◆ Exercise prompt: Don't include pictures. Quote the lines below from the first through the line that contains "ground['kind'] = 'structure'".

◆ Supplied data:
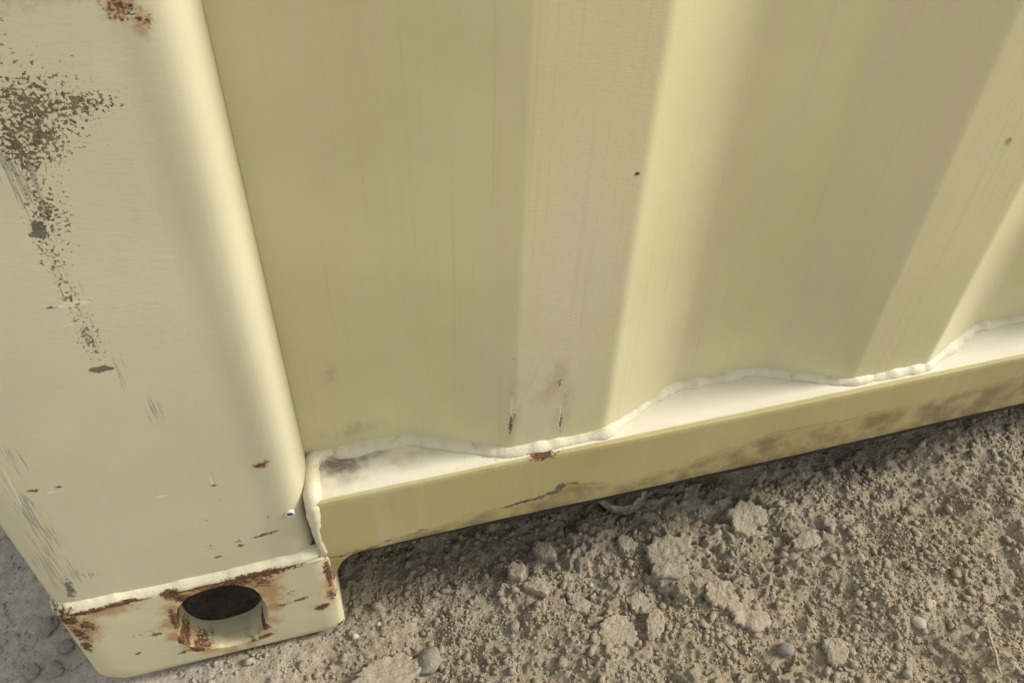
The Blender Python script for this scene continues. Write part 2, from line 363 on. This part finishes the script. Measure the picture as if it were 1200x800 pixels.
ground = from_arrays("ground", np.stack([X, Y, Z], -1).reshape(-1, 3), gf, m_dirt, smooth=180)
ground['kind'] = 'structure'

# loose crumbs of dirt: uncountable
def ico(sub):
    bm = bmesh.new(); bmesh.ops.create_icosphere(bm, subdivisions=sub, radius=1)
    bm.verts.ensure_lookup_table()
    v = np.array([q.co[:] for q in bm.verts]); f = np.array([[q.index for q in p.verts] for p in bm.faces]); bm.free(); return v, f
IV, IF = ico(2); IV0, IF0 = ico(1)
def crumbs(n, lo, hi, seed, geo):
    r = np.random.default_rng(seed); bv, bf = geo
    x = r.uniform(-130, 930, n*3); y = r.uniform(-210, 170, n*3)
    dens = (.10+.90*sm(30, 200, x))*(.35+.65*sm(-.25, .35, fbm(x/45, y/45, 3, 71)))
    mk, pl = plates(x, y); dens = dens*(1-.82*mk*sm(.04, .08, pl))
    k = r.random(n*3) < dens; x = x[k][:n]; y = y[k][:n]; m = len(x)
    s = lo+(hi-lo)*r.random(m)**3.2
    v = bv[None]*(1+.28*r.standard_normal((m, len(bv), 1)).clip(-1.4, 1.4))
    v = v*np.stack([r.uniform(.8, 1.35, m), r.uniform(.7, 1.1, m), r.uniform(.5, .85, m)], -1)[:, None]
    a = r.uniform(0, 6.28, m); ca, sa = np.cos(a)[:, None], np.sin(a)[:, None]
    v = np.stack([v[..., 0]*ca-v[..., 1]*sa, v[..., 0]*sa+v[..., 1]*ca, v[..., 2]], -1)*s[:, None, None]
    v += np.stack([x, y, height(x, y)+s*.22], -1)[:, None]
    f = bf[None]+(np.arange(m)*len(bv))[:, None, None]
    return v.reshape(-1, 3), f.reshape(-1, 3)
v1, f1 = crumbs(46000, .5, 1.8, 5, (IV0, IF0)); v2, f2 = crumbs(4200, 1.4, 4.6, 6, (IV0, IF0))
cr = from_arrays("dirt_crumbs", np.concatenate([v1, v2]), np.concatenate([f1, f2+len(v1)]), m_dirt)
cr['kind'] = 'stuff'

# ------------------------------------------------------------------ the container
cont = bpy.data.objects.new("shipping_container", None); C.objects.link(cont); cont.empty_display_size = .2
tag(cont, "beige steel shipping container with corrugated side, standing on dirt", "shipping container")
LEN, TOP, WID = 6058, 2590, 2438

# corner casting: hollow, with a tall oval hole in its face and a slot in its floor
HC = 105.0; HX, HZ = 98.0, 56.5
def outline(inset):
    """rounded casting outline (x, z), N points by angle about the hole centre"""
    x0, x1, z0, z1 = -1+inset, 183-inset, 0+inset, HC-min(inset, 1.0)
    rad = {(0, 0): 22-inset*.5, (1, 0): 4, (1, 1): 3, (0, 1): 4}; pts = []
    for (ix, iz), st in (((0, 0), 180), ((1, 0), 270), ((1, 1), 0), ((0, 1), 90)):
        r = rad[(ix, iz)]; cx = x0+r if ix == 0 else x1-r; cz = z0+r if iz == 0 else z1-r
        for k in range(9):
            a = math.radians(st+k*90/8); pts.append((cx+r*math.cos(a), cz+r*math.sin(a)))
    return np.array(pts+[pts[0]])
NA = 240; ANG = np.arange(NA)/NA*2*math.pi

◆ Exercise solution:
The Blender Python script for this scene continues. Write part 2, from line 363 on. This part finishes the script. Measure the picture as if it were 1200x800 pixels.
ground = from_arrays("ground", np.stack([X, Y, Z], -1).reshape(-1, 3), gf, m_dirt, smooth=180)
ground['kind'] = 'structure'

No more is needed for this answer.